━━ Dataset extract

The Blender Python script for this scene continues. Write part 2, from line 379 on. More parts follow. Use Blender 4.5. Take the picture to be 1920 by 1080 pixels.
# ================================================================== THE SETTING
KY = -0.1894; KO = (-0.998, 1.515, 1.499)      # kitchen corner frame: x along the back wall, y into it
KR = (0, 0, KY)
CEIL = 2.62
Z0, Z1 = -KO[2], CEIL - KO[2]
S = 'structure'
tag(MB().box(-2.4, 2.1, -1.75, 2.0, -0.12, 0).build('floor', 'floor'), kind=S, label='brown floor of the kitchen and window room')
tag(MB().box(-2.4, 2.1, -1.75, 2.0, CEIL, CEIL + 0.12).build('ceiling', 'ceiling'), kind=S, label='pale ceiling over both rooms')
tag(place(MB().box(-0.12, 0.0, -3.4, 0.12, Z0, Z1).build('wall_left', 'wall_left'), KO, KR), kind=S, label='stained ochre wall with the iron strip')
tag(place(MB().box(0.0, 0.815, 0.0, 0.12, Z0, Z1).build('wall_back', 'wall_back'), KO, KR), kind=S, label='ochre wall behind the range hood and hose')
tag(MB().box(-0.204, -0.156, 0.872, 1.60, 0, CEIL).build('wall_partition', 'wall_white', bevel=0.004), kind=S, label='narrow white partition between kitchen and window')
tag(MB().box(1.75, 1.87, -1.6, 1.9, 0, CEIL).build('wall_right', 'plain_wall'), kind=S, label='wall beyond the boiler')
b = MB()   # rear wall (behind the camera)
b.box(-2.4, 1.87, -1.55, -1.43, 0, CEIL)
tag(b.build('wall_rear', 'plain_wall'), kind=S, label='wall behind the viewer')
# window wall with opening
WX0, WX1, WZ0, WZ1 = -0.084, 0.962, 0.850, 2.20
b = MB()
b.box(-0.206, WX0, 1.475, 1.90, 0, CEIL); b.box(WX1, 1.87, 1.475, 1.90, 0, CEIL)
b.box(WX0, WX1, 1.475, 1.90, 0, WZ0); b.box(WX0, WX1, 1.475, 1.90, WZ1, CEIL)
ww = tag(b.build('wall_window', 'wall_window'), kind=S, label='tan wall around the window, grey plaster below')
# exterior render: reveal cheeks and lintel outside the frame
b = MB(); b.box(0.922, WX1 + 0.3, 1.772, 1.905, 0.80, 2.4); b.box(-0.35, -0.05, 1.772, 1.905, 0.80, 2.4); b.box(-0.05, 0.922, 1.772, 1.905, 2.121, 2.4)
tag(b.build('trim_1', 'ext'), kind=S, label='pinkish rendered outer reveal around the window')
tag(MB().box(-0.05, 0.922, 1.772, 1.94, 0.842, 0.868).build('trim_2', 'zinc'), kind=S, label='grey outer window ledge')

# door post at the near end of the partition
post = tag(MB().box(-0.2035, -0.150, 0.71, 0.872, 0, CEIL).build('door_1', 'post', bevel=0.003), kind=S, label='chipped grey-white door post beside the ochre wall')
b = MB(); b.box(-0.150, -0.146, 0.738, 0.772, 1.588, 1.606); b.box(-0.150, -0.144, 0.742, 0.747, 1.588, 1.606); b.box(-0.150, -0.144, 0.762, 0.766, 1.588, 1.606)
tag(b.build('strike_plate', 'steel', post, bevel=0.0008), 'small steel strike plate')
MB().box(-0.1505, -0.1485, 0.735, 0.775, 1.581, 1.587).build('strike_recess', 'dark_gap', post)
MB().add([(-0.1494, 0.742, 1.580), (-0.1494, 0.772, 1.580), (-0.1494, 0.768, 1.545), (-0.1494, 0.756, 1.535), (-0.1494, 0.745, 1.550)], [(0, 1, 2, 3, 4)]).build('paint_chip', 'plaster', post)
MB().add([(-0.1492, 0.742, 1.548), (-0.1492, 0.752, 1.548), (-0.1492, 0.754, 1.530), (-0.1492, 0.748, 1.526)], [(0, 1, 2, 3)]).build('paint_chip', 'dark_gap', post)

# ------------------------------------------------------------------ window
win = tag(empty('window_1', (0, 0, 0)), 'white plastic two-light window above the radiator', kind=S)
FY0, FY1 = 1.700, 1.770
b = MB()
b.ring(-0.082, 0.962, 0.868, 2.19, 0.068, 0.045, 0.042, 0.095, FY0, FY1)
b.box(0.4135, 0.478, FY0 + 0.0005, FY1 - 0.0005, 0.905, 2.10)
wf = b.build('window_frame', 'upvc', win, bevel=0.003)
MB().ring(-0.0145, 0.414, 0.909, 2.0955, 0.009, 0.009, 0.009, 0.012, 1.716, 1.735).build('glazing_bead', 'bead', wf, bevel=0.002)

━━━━

■ **Problem to work on**:
Your output must be the lines of the material above, from the first through the line that contains "outer window ledge')", copied exactly. Include both endpoints and nothing else.

■ **Exercise answer**:
The Blender Python script for this scene continues. Write part 2, from line 379 on. More parts follow. Use Blender 4.5. Take the picture to be 1920 by 1080 pixels.
# ================================================================== THE SETTING
KY = -0.1894; KO = (-0.998, 1.515, 1.499)      # kitchen corner frame: x along the back wall, y into it
KR = (0, 0, KY)
CEIL = 2.62
Z0, Z1 = -KO[2], CEIL - KO[2]
S = 'structure'
tag(MB().box(-2.4, 2.1, -1.75, 2.0, -0.12, 0).build('floor', 'floor'), kind=S, label='brown floor of the kitchen and window room')
tag(MB().box(-2.4, 2.1, -1.75, 2.0, CEIL, CEIL + 0.12).build('ceiling', 'ceiling'), kind=S, label='pale ceiling over both rooms')
tag(place(MB().box(-0.12, 0.0, -3.4, 0.12, Z0, Z1).build('wall_left', 'wall_left'), KO, KR), kind=S, label='stained ochre wall with the iron strip')
tag(place(MB().box(0.0, 0.815, 0.0, 0.12, Z0, Z1).build('wall_back', 'wall_back'), KO, KR), kind=S, label='ochre wall behind the range hood and hose')
tag(MB().box(-0.204, -0.156, 0.872, 1.60, 0, CEIL).build('wall_partition', 'wall_white', bevel=0.004), kind=S, label='narrow white partition between kitchen and window')
tag(MB().box(1.75, 1.87, -1.6, 1.9, 0, CEIL).build('wall_right', 'plain_wall'), kind=S, label='wall beyond the boiler')
b = MB()   # rear wall (behind the camera)
b.box(-2.4, 1.87, -1.55, -1.43, 0, CEIL)
tag(b.build('wall_rear', 'plain_wall'), kind=S, label='wall behind the viewer')
# window wall with opening
WX0, WX1, WZ0, WZ1 = -0.084, 0.962, 0.850, 2.20
b = MB()
b.box(-0.206, WX0, 1.475, 1.90, 0, CEIL); b.box(WX1, 1.87, 1.475, 1.90, 0, CEIL)
b.box(WX0, WX1, 1.475, 1.90, 0, WZ0); b.box(WX0, WX1, 1.475, 1.90, WZ1, CEIL)
ww = tag(b.build('wall_window', 'wall_window'), kind=S, label='tan wall around the window, grey plaster below')
# exterior render: reveal cheeks and lintel outside the frame
b = MB(); b.box(0.922, WX1 + 0.3, 1.772, 1.905, 0.80, 2.4); b.box(-0.35, -0.05, 1.772, 1.905, 0.80, 2.4); b.box(-0.05, 0.922, 1.772, 1.905, 2.121, 2.4)
tag(b.build('trim_1', 'ext'), kind=S, label='pinkish rendered outer reveal around the window')
tag(MB().box(-0.05, 0.922, 1.772, 1.94, 0.842, 0.868).build('trim_2', 'zinc'), kind=S, label='grey outer window ledge')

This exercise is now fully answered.